A vida no espaço é impossível.
A frase, exibida logo no inicio de Gravidade, parece fazer alusão a um significado maior que a impossibilidade da livre permanência humana no vácuo espacial. É justamente sobre essa premissa que Cuáron estabelece sua narrativa. O diretor parece tentar construir uma metáfora visual sobre a impossibilidade de uma existência sem propósito (explicando a piada: sem um centro gravitacional) e na necessidade que todo ser humano tem de encontrar um sentido para prosseguir.

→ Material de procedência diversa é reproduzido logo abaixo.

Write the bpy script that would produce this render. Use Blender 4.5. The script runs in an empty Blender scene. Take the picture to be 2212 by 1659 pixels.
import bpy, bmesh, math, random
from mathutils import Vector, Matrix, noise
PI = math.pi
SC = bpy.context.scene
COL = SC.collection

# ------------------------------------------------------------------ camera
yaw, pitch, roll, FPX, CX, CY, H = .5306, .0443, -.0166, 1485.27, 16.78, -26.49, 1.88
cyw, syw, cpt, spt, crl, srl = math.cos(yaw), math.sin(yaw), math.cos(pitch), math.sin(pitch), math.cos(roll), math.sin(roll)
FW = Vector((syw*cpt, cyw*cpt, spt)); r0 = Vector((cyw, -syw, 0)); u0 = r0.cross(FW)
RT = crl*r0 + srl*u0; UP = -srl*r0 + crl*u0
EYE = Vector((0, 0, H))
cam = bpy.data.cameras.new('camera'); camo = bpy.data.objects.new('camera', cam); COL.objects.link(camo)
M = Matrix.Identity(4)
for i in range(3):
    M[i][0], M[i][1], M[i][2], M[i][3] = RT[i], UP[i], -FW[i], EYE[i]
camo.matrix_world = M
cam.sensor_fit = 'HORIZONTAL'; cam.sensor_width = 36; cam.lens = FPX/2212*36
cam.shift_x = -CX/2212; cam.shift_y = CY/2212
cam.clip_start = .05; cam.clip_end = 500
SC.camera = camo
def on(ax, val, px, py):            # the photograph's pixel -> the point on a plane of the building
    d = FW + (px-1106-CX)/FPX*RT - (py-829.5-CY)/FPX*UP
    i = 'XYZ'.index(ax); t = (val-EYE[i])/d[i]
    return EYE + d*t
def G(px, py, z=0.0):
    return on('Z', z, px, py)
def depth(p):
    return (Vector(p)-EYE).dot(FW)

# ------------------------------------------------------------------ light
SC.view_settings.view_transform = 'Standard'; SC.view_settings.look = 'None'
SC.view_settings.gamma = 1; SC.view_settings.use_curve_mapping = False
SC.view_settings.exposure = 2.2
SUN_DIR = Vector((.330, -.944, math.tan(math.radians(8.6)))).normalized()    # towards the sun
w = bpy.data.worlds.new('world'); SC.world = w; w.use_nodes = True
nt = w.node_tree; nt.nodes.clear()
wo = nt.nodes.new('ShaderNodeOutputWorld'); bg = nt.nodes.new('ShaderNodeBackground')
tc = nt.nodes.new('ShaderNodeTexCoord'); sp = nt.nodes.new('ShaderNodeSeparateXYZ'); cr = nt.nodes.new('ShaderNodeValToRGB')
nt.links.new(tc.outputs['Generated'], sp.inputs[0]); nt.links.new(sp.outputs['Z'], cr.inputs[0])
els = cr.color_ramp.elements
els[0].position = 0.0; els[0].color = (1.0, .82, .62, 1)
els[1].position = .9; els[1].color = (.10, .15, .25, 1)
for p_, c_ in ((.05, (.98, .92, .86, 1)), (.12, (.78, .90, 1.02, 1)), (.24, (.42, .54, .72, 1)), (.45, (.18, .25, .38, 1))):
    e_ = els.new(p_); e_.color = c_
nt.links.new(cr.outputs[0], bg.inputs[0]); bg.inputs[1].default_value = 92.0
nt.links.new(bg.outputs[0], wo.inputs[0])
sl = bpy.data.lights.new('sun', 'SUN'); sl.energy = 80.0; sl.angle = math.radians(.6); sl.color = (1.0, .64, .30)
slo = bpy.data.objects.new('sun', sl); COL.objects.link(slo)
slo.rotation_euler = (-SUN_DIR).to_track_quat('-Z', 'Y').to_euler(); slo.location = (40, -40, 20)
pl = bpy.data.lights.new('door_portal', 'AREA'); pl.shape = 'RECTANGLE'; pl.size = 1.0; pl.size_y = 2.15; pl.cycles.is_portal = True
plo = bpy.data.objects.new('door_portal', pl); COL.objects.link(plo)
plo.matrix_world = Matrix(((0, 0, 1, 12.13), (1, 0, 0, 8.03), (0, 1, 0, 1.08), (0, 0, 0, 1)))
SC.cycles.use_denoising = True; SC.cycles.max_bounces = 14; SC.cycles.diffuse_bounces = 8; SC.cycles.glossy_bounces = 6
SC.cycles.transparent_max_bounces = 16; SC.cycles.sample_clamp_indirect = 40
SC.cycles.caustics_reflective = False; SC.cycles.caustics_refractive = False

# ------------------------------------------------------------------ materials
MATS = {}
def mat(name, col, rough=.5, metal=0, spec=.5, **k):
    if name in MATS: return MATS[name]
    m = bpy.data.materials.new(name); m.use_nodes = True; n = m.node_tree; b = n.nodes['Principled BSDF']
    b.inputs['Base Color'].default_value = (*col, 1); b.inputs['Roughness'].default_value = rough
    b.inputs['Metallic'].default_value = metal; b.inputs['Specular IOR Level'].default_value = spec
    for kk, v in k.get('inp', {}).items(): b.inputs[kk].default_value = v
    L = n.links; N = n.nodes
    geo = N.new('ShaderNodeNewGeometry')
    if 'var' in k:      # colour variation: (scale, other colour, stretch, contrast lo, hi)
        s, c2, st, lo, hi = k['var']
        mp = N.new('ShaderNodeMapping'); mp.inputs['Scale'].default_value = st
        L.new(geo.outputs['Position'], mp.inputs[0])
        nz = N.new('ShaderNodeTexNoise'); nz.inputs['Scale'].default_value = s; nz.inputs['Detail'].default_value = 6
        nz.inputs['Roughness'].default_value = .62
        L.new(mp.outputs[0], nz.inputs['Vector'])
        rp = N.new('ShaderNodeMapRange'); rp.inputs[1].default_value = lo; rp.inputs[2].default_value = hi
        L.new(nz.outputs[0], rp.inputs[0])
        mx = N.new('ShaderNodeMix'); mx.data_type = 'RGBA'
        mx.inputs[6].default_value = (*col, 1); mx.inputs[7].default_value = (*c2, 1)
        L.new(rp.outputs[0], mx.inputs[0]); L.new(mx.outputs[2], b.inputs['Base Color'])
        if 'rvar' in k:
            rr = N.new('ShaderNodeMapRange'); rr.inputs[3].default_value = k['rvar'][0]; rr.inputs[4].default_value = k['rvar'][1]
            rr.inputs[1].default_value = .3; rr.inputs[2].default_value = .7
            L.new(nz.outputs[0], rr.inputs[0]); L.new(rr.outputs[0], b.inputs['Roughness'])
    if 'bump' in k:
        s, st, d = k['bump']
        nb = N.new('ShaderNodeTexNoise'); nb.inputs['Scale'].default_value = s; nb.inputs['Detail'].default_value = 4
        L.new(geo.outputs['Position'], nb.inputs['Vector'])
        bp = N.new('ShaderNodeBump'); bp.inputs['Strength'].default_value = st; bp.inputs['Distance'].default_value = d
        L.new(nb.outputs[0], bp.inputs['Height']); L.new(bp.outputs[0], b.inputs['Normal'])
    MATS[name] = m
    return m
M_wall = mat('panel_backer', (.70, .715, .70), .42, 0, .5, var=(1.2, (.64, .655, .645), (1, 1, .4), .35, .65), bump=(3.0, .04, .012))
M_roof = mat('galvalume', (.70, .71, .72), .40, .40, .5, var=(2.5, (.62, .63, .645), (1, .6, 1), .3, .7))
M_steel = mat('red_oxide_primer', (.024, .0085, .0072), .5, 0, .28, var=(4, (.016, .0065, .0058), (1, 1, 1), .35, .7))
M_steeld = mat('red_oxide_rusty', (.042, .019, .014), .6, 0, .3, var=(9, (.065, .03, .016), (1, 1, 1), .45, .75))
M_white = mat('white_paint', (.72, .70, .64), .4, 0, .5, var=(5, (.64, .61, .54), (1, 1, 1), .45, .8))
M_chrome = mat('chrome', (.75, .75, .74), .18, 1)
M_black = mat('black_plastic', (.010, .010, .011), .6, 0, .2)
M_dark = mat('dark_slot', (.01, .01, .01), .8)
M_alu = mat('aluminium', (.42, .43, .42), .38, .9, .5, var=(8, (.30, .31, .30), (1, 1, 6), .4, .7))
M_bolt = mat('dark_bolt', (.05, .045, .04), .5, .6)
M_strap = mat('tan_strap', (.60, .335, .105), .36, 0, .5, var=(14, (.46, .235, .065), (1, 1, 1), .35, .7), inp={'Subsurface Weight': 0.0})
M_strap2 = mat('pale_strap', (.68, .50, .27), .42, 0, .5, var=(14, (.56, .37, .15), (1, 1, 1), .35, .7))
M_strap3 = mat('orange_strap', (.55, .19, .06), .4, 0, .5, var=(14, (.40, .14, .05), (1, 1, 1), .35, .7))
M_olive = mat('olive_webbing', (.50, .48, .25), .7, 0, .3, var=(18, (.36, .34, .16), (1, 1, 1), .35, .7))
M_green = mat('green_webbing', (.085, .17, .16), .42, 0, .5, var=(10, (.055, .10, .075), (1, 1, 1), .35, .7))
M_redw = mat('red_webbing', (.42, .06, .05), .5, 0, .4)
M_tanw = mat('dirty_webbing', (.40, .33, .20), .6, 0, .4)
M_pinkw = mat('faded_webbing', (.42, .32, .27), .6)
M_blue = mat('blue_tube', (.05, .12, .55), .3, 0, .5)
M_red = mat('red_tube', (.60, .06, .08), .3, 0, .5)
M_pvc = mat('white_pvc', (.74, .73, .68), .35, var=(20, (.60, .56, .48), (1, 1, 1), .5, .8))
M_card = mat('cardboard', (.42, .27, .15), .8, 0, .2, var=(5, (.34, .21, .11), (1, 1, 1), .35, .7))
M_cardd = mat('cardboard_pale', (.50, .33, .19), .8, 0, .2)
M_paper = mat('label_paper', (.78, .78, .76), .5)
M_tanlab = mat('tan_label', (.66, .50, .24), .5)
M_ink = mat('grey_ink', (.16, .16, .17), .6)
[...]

Ainda não consegui decidir se essa ideia, sozinha, sustenta o filme para mim. No entanto, digo sem medo: nem mesmo essa aparente fragilidade conceitual consegue diminuir a experiência de vê-lo. E na maior tela possível (melhor uso do 3D, sem exagero nenhum).
Gravidade é um projeto científico. Um desses filmes tão meticulosos e bem realizados tecnicamente que dispensam qualquer observação alheia. Não vou nem entrar na polêmica retardada da plausibilidade dos eventos do filme, nem muito menos na precisão astrofísica da coisa. Estou falando sobre um produto de entretenimento e não sobre um artigo da Nature.
Cuáron nos convence rapidamente do terror da imensidão do espaço e em quão potencialmente mortal é a situação na qual as personagens se encontram. E sempre faz isso da forma mais inventiva possível. As câmeras flutuantes, os POV’s, os longos planos-sequência (marca registrada do diretor), tudo isso salienta a sensação de desorientação e falta de peso inerentes ao ambiente de gravidade zero.
A polaridade criada por ele entre a vastidão do universo e o ambiente claustrofóbico das cabines das estações espaciais e dos módulos de sobrevivência é outro ponto forte. O diretor é hábil mesmo quando seus personagens se encontram sob abrigo, onde dezenas de objetos substancialmente perigosos flutuam à deriva pelos compartimentos estreitos do local, criando uma sensação de asfixia lenta que eu não tinha desde o já distante Abismo do Medo.
No entanto, ao meu ver, o que faz do filme de Cuáron um grande filme e não uma obra-prima é o tratamento psicológico dos protagonistas. Como bem apontou Richard Brody, em crítica para a New Yorker, as personagens são absolutamente críveis, mas sem peculiaridade alguma. As decisões tomadas ao longo do filme nunca ressoam dramaticamente. Não quero revelar aspectos do filme, mas tudo pareceu um pouco esquemático pra mim.
Os diálogos, outro ponto fraco da produção, são explicativos demais e nunca contam mais sobre os protagonistas, tampouco fazem com que nos importemos mais com a sobrevivência deles. E mesmo quando um dos personagens toma uma decisão que muda completamente o rumo dos acontecimentos, tudo soa apenas como o mais lógico a se fazer. Não sentimos nada, apenas contemplamos.
Gravidade é uma grande metáfora visual, mas sinto que faltou um pouco de estofo intelectual e melhor aprofundamento dos personagens para equilibrar e compatibilizar com a complexidade técnica utilizada para contar a estória. Trata-se, sem dúvida, de um grande trabalho de direção. Uma experiência contemplativa definitiva, com níveis de tensão que fariam uma estátua de mármore suar a camisa. No entanto, ao meu ver, quando chafurdamos no terreno do conceitual, o filme se agarra a um fiapo de ideia e é quase tão estéril quanto o vácuo no qual os personagens são obrigados a tentar sobreviver.